#### [Data section]
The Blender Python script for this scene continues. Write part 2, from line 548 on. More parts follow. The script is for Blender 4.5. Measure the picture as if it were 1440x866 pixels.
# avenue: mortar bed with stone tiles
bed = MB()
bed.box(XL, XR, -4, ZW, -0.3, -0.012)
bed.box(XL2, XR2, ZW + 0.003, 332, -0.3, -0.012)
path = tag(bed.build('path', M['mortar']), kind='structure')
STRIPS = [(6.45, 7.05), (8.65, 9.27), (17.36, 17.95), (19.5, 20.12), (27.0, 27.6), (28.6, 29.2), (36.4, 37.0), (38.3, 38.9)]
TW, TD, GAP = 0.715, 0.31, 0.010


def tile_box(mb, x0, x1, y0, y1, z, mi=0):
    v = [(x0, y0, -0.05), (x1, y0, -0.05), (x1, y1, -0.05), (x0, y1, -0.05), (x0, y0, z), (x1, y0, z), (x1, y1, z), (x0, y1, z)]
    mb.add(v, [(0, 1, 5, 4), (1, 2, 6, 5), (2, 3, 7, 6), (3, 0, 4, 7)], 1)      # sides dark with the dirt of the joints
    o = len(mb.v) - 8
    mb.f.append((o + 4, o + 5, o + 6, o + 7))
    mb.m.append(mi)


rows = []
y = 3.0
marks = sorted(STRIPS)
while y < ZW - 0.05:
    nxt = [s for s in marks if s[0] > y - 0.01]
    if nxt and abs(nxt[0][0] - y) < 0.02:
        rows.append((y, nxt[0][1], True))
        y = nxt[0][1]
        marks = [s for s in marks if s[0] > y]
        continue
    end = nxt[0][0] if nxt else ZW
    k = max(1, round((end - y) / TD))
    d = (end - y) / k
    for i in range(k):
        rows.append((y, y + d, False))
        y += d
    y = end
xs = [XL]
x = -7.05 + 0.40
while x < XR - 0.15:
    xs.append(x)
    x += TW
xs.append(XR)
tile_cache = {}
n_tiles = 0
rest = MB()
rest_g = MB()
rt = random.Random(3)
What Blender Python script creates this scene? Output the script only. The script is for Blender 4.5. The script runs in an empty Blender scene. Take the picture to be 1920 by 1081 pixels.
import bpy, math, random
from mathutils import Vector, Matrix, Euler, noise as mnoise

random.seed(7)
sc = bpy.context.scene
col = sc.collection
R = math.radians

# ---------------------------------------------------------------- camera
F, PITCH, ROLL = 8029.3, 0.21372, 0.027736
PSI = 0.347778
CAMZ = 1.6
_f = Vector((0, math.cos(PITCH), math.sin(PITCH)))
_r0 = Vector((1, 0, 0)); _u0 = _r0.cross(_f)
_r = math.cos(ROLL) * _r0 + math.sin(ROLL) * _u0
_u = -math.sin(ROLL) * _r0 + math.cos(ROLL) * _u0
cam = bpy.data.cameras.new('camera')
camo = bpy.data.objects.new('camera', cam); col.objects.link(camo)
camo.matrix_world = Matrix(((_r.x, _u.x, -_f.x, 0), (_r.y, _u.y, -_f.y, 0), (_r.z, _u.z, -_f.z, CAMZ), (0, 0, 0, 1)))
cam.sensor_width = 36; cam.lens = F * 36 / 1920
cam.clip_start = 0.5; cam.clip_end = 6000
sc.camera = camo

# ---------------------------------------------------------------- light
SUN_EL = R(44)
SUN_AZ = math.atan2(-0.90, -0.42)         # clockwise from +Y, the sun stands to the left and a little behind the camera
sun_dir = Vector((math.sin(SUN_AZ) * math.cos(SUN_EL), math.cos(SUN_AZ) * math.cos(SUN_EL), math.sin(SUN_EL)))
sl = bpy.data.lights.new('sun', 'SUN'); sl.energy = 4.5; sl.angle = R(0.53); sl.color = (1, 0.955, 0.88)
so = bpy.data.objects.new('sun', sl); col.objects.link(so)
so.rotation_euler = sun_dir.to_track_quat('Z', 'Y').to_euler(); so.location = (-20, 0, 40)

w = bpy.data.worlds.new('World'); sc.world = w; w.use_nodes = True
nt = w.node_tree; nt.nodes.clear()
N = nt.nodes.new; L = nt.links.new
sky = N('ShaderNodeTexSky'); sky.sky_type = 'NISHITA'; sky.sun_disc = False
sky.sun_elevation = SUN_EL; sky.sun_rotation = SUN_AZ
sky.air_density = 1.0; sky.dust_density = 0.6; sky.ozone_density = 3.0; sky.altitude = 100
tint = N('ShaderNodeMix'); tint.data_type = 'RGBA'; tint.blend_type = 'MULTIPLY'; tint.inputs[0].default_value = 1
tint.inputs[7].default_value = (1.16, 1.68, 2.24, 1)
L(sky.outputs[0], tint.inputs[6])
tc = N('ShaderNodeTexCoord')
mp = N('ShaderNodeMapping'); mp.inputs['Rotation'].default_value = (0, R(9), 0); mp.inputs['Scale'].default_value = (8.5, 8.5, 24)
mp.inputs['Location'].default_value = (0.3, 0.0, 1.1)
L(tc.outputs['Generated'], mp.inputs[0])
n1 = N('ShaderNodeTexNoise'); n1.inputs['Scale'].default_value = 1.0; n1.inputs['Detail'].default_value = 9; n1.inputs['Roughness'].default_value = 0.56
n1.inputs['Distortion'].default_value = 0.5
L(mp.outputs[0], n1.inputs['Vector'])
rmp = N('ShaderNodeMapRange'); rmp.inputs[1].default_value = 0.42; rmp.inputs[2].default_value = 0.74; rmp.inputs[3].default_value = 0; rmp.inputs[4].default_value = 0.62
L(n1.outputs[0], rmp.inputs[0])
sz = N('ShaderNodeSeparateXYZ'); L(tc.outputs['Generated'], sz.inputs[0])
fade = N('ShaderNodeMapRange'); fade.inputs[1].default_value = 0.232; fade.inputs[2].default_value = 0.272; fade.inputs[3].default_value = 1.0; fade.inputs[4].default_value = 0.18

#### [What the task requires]
Each entry is to be returned in full, character for character.

#### [Answer to the problem]
The Blender Python script for this scene continues. Write part 2, from line 548 on. More parts follow. The script is for Blender 4.5. Measure the picture as if it were 1440x866 pixels.
# avenue: mortar bed with stone tiles
bed = MB()
bed.box(XL, XR, -4, ZW, -0.3, -0.012)
bed.box(XL2, XR2, ZW + 0.003, 332, -0.3, -0.012)
path = tag(bed.build('path', M['mortar']), kind='structure')
STRIPS = [(6.45, 7.05), (8.65, 9.27), (17.36, 17.95), (19.5, 20.12), (27.0, 27.6), (28.6, 29.2), (36.4, 37.0), (38.3, 38.9)]
TW, TD, GAP = 0.715, 0.31, 0.010


def tile_box(mb, x0, x1, y0, y1, z, mi=0):
    v = [(x0, y0, -0.05), (x1, y0, -0.05), (x1, y1, -0.05), (x0, y1, -0.05), (x0, y0, z), (x1, y0, z), (x1, y1, z), (x0, y1, z)]
    mb.add(v, [(0, 1, 5, 4), (1, 2, 6, 5), (2, 3, 7, 6), (3, 0, 4, 7)], 1)      # sides dark with the dirt of the joints
    o = len(mb.v) - 8
    mb.f.append((o + 4, o + 5, o + 6, o + 7))
    mb.m.append(mi)


rows = []
y = 3.0
marks = sorted(STRIPS)
while y < ZW - 0.05:
    nxt = [s for s in marks if s[0] > y - 0.01]
    if nxt and abs(nxt[0][0] - y) < 0.02:
        rows.append((y, nxt[0][1], True))
        y = nxt[0][1]
        marks = [s for s in marks if s[0] > y]
        continue
    end = nxt[0][0] if nxt else ZW
    k = max(1, round((end - y) / TD))
    d = (end - y) / k
    for i in range(k):
        rows.append((y, y + d, False))
        y += d
    y = end
xs = [XL]
x = -7.05 + 0.40
while x < XR - 0.15:
    xs.append(x)
    x += TW
xs.append(XR)
tile_cache = {}
n_tiles = 0
rest = MB()
rest_g = MB()
rt = random.Random(3)
What Blender Python script creates this scene? Output the script only. The script is for Blender 4.5. The script runs in an empty Blender scene. Take the picture to be 1920 by 1081 pixels.
import bpy, math, random
from mathutils import Vector, Matrix, Euler, noise as mnoise

random.seed(7)
sc = bpy.context.scene
col = sc.collection
R = math.radians

# ---------------------------------------------------------------- camera
F, PITCH, ROLL = 8029.3, 0.21372, 0.027736
PSI = 0.347778
CAMZ = 1.6
_f = Vector((0, math.cos(PITCH), math.sin(PITCH)))
_r0 = Vector((1, 0, 0)); _u0 = _r0.cross(_f)
_r = math.cos(ROLL) * _r0 + math.sin(ROLL) * _u0
_u = -math.sin(ROLL) * _r0 + math.cos(ROLL) * _u0
cam = bpy.data.cameras.new('camera')
camo = bpy.data.objects.new('camera', cam); col.objects.link(camo)
camo.matrix_world = Matrix(((_r.x, _u.x, -_f.x, 0), (_r.y, _u.y, -_f.y, 0), (_r.z, _u.z, -_f.z, CAMZ), (0, 0, 0, 1)))
cam.sensor_width = 36; cam.lens = F * 36 / 1920
cam.clip_start = 0.5; cam.clip_end = 6000
sc.camera = camo

# ---------------------------------------------------------------- light
SUN_EL = R(44)
SUN_AZ = math.atan2(-0.90, -0.42)         # clockwise from +Y, the sun stands to the left and a little behind the camera
sun_dir = Vector((math.sin(SUN_AZ) * math.cos(SUN_EL), math.cos(SUN_AZ) * math.cos(SUN_EL), math.sin(SUN_EL)))
sl = bpy.data.lights.new('sun', 'SUN'); sl.energy = 4.5; sl.angle = R(0.53); sl.color = (1, 0.955, 0.88)
so = bpy.data.objects.new('sun', sl); col.objects.link(so)
so.rotation_euler = sun_dir.to_track_quat('Z', 'Y').to_euler(); so.location = (-20, 0, 40)

w = bpy.data.worlds.new('World'); sc.world = w; w.use_nodes = True
nt = w.node_tree; nt.nodes.clear()
N = nt.nodes.new; L = nt.links.new
sky = N('ShaderNodeTexSky'); sky.sky_type = 'NISHITA'; sky.sun_disc = False
sky.sun_elevation = SUN_EL; sky.sun_rotation = SUN_AZ
sky.air_density = 1.0; sky.dust_density = 0.6; sky.ozone_density = 3.0; sky.altitude = 100
tint = N('ShaderNodeMix'); tint.data_type = 'RGBA'; tint.blend_type = 'MULTIPLY'; tint.inputs[0].default_value = 1
tint.inputs[7].default_value = (1.16, 1.68, 2.24, 1)
L(sky.outputs[0], tint.inputs[6])
tc = N('ShaderNodeTexCoord')
mp = N('ShaderNodeMapping'); mp.inputs['Rotation'].default_value = (0, R(9), 0); mp.inputs['Scale'].default_value = (8.5, 8.5, 24)
mp.inputs['Location'].default_value = (0.3, 0.0, 1.1)
L(tc.outputs['Generated'], mp.inputs[0])
n1 = N('ShaderNodeTexNoise'); n1.inputs['Scale'].default_value = 1.0; n1.inputs['Detail'].default_value = 9; n1.inputs['Roughness'].default_value = 0.56
n1.inputs['Distortion'].default_value = 0.5
L(mp.outputs[0], n1.inputs['Vector'])
rmp = N('ShaderNodeMapRange'); rmp.inputs[1].default_value = 0.42; rmp.inputs[2].default_value = 0.74; rmp.inputs[3].default_value = 0; rmp.inputs[4].default_value = 0.62
L(n1.outputs[0], rmp.inputs[0])
sz = N('ShaderNodeSeparateXYZ'); L(tc.outputs['Generated'], sz.inputs[0])
fade = N('ShaderNodeMapRange'); fade.inputs[1].default_value = 0.232; fade.inputs[2].default_value = 0.272; fade.inputs[3].default_value = 1.0; fade.inputs[4].default_value = 0.18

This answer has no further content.